Realmente sabía que no lo volvería a ver, que no volvería a
saludarle ni a agradecerle en persona por la amabilidad de su voz y de su
abrazo. Sin embargo, deseaba despedirme, visitarlo en su casa y charlar
brevemente como siempre eran nuestras charlas: sin intensidades incómodas, ni
reclamos, solo narraciones de vida y puntos de vista dirigidos a la
emancipación; deseaba despedirme, verle, escuchar su voz casi gangosa por el
esfuerzo de hablar; deseaba mirar sus ojos concentrados en la nada y en todo
como si ahí mirase las respuestas sin creer en ellas; deseaba mirar su mano
estrechar la mía y su abrazo arropar el mío como encontrando la imagen paterna que
suelo buscar.
Sabía que se apagaba su fuego dejando sus brazas encendidas en
otros: en otros ojos y otras manos, desde ese corazón de suturas y
consecuencias, hasta ese cerebro exhausto por imaginar y soñar tanto.
Él se
iría pronto, yo lo sabía y recordaba la amabilidad y la ternura hacia mis hijos
y hacia su nieto, hacia mi madre y hacia mi.
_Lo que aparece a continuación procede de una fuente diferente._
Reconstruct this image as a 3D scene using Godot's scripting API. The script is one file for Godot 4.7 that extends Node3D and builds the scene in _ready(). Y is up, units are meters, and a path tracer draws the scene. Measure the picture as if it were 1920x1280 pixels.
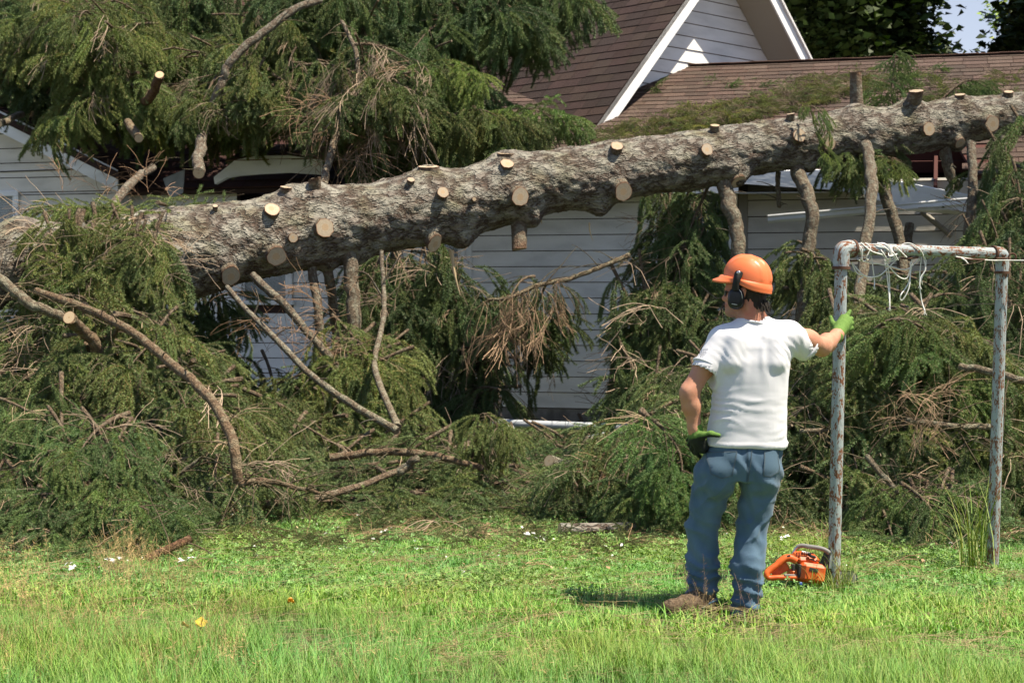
extends Node3D

const F := 3000.0
const PITCH := 0.0283258
const EYE := 1.65
var R := RandomNumberGenerator.new()
var M := {}
var NOP: Callable
var taken := {}
var TAS := []          # spruce spray prototypes
var trunk_path := PackedVector3Array()
var trunk_rad := PackedFloat32Array()


func _ready() -> void:
	R.seed = 77
	# ---- camera, sky, sun, exposure
	var cam := Camera3D.new()
	cam.name = "camera"
	cam.fov = rad_to_deg(2.0 * atan(640.0 / F))
	cam.near = 0.1
	cam.far = 600.0
	var lens := CameraAttributesPhysical.new()
	lens.frustum_focal_length = 56.25
	lens.frustum_focus_distance = 8.6
	lens.exposure_aperture = 7.1
	cam.attributes = lens
	cam.fov = rad_to_deg(2.0 * atan(640.0 / F))
	cam.position = Vector3(0, EYE, 0)
	cam.rotation.x = -PITCH
	add_child(cam)
	cam.current = true
	var env := Environment.new()
	env.background_mode = Environment.BG_SKY
	env.tonemap_mode = Environment.TONE_MAPPER_LINEAR
	env.tonemap_exposure = 2.0
	env.sdfgi_enabled = true
	env.ssao_enabled = true
	env.ssil_enabled = true
	var sm := ProceduralSkyMaterial.new()
	sm.sky_top_color = Color(0.44, 0.52, 0.66)
	sm.sky_horizon_color = Color(0.80, 0.83, 0.87)
	sm.sky_curve = 0.16
	sm.ground_bottom_color = Color(0.16, 0.18, 0.10)
	sm.ground_horizon_color = Color(0.40, 0.43, 0.36)
	sm.sun_angle_max = 12.0
	var sky := Sky.new()
	sky.sky_material = sm
	env.sky = sky
	env.background_energy_multiplier = 0.76
	var we := WorldEnvironment.new()
	we.name = "world_environment"
	we.environment = env
	add_child(we)
	var sun := DirectionalLight3D.new()
	sun.name = "sun"
	sun.light_color = Color(1.0, 0.955, 0.87)
	sun.light_energy = 1.6
	sun.light_angular_distance = 0.5
	sun.shadow_enabled = true
	add_child(sun)
	sun.look_at_from_position(Vector3(0.42, 0.90, 0.14) * 50.0, Vector3.ZERO)
	# ---- materials, then the setting, then the things
	make_materials()
	make_sprays()
	make_ground()
	make_house()
	make_back_trees()
	make_fallen_tree()
	make_heaps()
	make_clothesline()
	make_chainsaw()
	make_man()
	make_grass()
	make_litter()


# ============================================================ helpers
func P(x: float, y: float, d: float) -> Vector3:      # measured photo position at a distance -> metres
	var q := Vector3((x - 960.0) / F, (640.0 - y) / F, -1.0).rotated(Vector3.RIGHT, -PITCH)
	q *= d / -q.z
	q.y += EYE
	return q


func ray(x: float, y: float) -> Vector3:
	return Vector3((x - 960.0) / F, (640.0 - y) / F, -1.0).rotated(Vector3.RIGHT, -PITCH).normalized()


func rr(a: float, b: float) -> float:
	return R.randf_range(a, b)


func numbered(called: String) -> String:
	var k: int = taken.get(called, 0)
	taken[called] = k + 1
	return called if k == 0 else "%s_%03d" % [called, k]


func tag(o: Node, label: String, category := "", group := "", kind := "") -> void:
	if label: o.set_meta("label", label)
	if category: o.set_meta("category", category)
	if group: o.set_meta("group", group)
	if kind: o.set_meta("kind", kind)


func thing(called: String, label: String, category: String, at := Vector3.ZERO, group := "", kind := "") -> Node3D:
	var o := Node3D.new()
	o.name = numbered(called)
	add_child(o)
	o.position = at
	tag(o, label, category, group, kind)
	return o


func part(called: String, mesh: Mesh, mat: Material, parent: Node, kind := "", label := "") -> MeshInstance3D:
	var o := MeshInstance3D.new()
	var k := 0
	var nm := called
	while parent.has_node(NodePath(nm)):
		k += 1
		nm = "%s_%03d" % [called, k]
	o.name = nm
	o.mesh = mesh
	o.material_override = mat
	parent.add_child(o, true)
	if kind: o.set_meta("kind", kind)
	if label: o.set_meta("label", label)
	return o


func sub(called: String, parent: Node) -> Node3D:
	var o := Node3D.new()
	var k := 0
	var nm := called
	while parent.has_node(NodePath(nm)):
		k += 1
		nm = "%s_%03d" % [called, k]
	o.name = nm
	parent.add_child(o, true)
	return o


func scatter(called: String, mesh: Mesh, mat: Material, xs: Array, cols: Array, parent: Node, label := "", category := "") -> MultiMeshInstance3D:
	var mm := MultiMesh.new()
	mm.transform_format = MultiMesh.TRANSFORM_3D
	mm.use_colors = true
	mm.mesh = mesh
	mm.instance_count = xs.size()
	for k in xs.size():
		mm.set_instance_transform(k, xs[k])
		mm.set_instance_color(k, cols[k])
	var o := MultiMeshInstance3D.new()
	o.multimesh = mm
	o.material_override = mat
	if parent == self:
		o.name = numbered(called)
	else:
		var k := 0
		var nm := called
		while parent.has_node(NodePath(nm)):
			k += 1
			nm = "%s_%03d" % [called, k]
		o.name = nm
	parent.add_child(o, true)
	tag(o, label, category, "", "stuff")
	return o


class MB:
	var v := PackedVector3Array()
	var n := PackedVector3Array()
	var t := PackedVector2Array()
	var c := PackedColorArray()
	var i := PackedInt32Array()

	func vert(p: Vector3, nn: Vector3, uv: Vector2, col: Color) -> int:
		v.append(p)
		n.append(nn)
		t.append(uv)
		c.append(col)
		return v.size() - 1

	func tri(a: int, b: int, d: int) -> void:
		i.append(a)
		i.append(b)
		i.append(d)

	# a flat polygon; turned so that it faces away from 'inside'
	func face(p: Array, inside: Vector3, col: Color) -> void:
		var nn := Vector3.ZERO
		var mid := Vector3.ZERO
		for k in p.size():
			nn += (p[k] as Vector3).cross(p[(k + 1) % p.size()])
			mid += p[k]
		mid /= p.size()
		nn = nn.normalized()
		var q := p
		if nn.dot(mid - inside) < 0.0:
			q = p.duplicate()
			q.reverse()
			nn = -nn
		var s := v.size()
		for k in q.size():
			vert(q[k], nn, Vector2(q[k].x, q[k].y), col)
		for k in range(1, q.size() - 1):
			tri(s, s + k + 1, s + k)

	func box(x: Transform3D, size: Vector3, col := Color.WHITE, b := 0.0) -> void:
		var h := size * 0.5
		var o := x.origin
		if b <= 0.0:
			var k := []
			for sx in [-1, 1]:
				for sy in [-1, 1]:
					for sz in [-1, 1]:
						k.append(x * Vector3(sx * h.x, sy * h.y, sz * h.z))
			for q in [[0, 1, 3, 2], [4, 5, 7, 6], [0, 1, 5, 4], [2, 3, 7, 6], [0, 2, 6, 4], [1, 3, 7, 5]]:
				face([k[q[0]], k[q[1]], k[q[2]], k[q[3]]], o, col)
			return
		b = minf(b, minf(h.x, minf(h.y, h.z)) * 0.9)
		var g := {}
		for sx in [-1, 1]:
			for sy in [-1, 1]:
				for sz in [-1, 1]:
					g[Vector4i(sx, sy, sz, 0)] = x * Vector3(sx * h.x, sy * (h.y - b), sz * (h.z - b))
					g[Vector4i(sx, sy, sz, 1)] = x * Vector3(sx * (h.x - b), sy * h.y, sz * (h.z - b))
					g[Vector4i(sx, sy, sz, 2)] = x * Vector3(sx * (h.x - b), sy * (h.y - b), sz * h.z)
					face([g[Vector4i(sx, sy, sz, 0)], g[Vector4i(sx, sy, sz, 1)], g[Vector4i(sx, sy, sz, 2)]], o, col)
		for s in [-1, 1]:
			face([g[Vector4i(s, -1, -1, 0)], g[Vector4i(s, 1, -1, 0)], g[Vector4i(s, 1, 1, 0)], g[Vector4i(s, -1, 1, 0)]], o, col)
			face([g[Vector4i(-1, s, -1, 1)], g[Vector4i(1, s, -1, 1)], g[Vector4i(1, s, 1, 1)], g[Vector4i(-1, s, 1, 1)]], o, col)
			face([g[Vector4i(-1, -1, s, 2)], g[Vector4i(1, -1, s, 2)], g[Vector4i(1, 1, s, 2)], g[Vector4i(-1, 1, s, 2)]], o, col)
			for r in [-1, 1]:
				face([g[Vector4i(s, r, -1, 0)], g[Vector4i(s, r, 1, 0)], g[Vector4i(s, r, 1, 1)], g[Vector4i(s, r, -1, 1)]], o, col)
				face([g[Vector4i(s, -1, r, 0)], g[Vector4i(s, 1, r, 0)], g[Vector4i(s, 1, r, 2)], g[Vector4i(s, -1, r, 2)]], o, col)
				face([g[Vector4i(-1, s, r, 1)], g[Vector4i(1, s, r, 1)], g[Vector4i(1, s, r, 2)], g[Vector4i(-1, s, r, 2)]], o, col)

	# a round tube along a path; c0..c1 runs along it
	func tube(path: PackedVector3Array, rad: PackedFloat32Array, sides: int, c0: Color, c1: Color, cap := true, flat := 1.0) -> void:
		var m := path.size()
		var up := Vector3.UP
		var tg := (path[1] - path[0]).normalized()
		if absf(tg.y) > 0.9: up = Vector3.RIGHT
		var a := tg.cross(up).normalized()
		var s := v.size()
		var along := 0.0
		for k in m:
			var t2 := (path[mini(k + 1, m - 1)] - path[maxi(k - 1, 0)]).normalized()
			a = (a - t2 * a.dot(t2)).normalized()
			var b := t2.cross(a)
			if k > 0: along += path[k].distance_to(path[k - 1])
			var col := c0.lerp(c1, float(k) / (m - 1))
			for j in sides + 1:
				var an := TAU * j / sides
				var dir := a * cos(an) + b * sin(an) * flat
				vert(path[k] + dir * rad[k], dir.normalized(), Vector2(float(j) / sides * TAU * maxf(rad[0], 0.02), along), col)
		for k in m - 1:
			for j in sides:
				var q := s + k * (sides + 1) + j
				var w := q + sides + 1
				tri(q, w, q + 1)
				tri(q + 1, w, w + 1)
		if cap:
			for e in [0, m - 1]:
				var ring := []
				for j in sides:
					ring.append(v[s + e * (sides + 1) + j])
				face(ring, path[1] if e == 0 else path[m - 2], c0 if e == 0 else c1)

	func mesh() -> ArrayMesh:
		var arr := []
		arr.resize(Mesh.ARRAY_MAX)
		arr[Mesh.ARRAY_VERTEX] = v
		arr[Mesh.ARRAY_NORMAL] = n
		arr[Mesh.ARRAY_TEX_UV] = t
		arr[Mesh.ARRAY_COLOR] = c
		arr[Mesh.ARRAY_INDEX] = i
		var am := ArrayMesh.new()
		am.add_surface_from_arrays(Mesh.PRIMITIVE_TRIANGLES, arr)
		return am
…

Recordaba sus ganas por no estar aunque
siempre se levantaba, y escribía una historia distinta en las mentes quienes le
conocimos; recordaba su estampa disminuida por la edad, pero enaltecida por su
pasado. Lo recordaba y me lamenté permanecer ausente cuando unas frías letras
se inyectaron en mis huesos al conocer lo que era inminente; ahora sólo me
queda agradecerle, Don César, a través de su familia a manera de honor, con
amistad y amor sincero a ellos y a su memoria.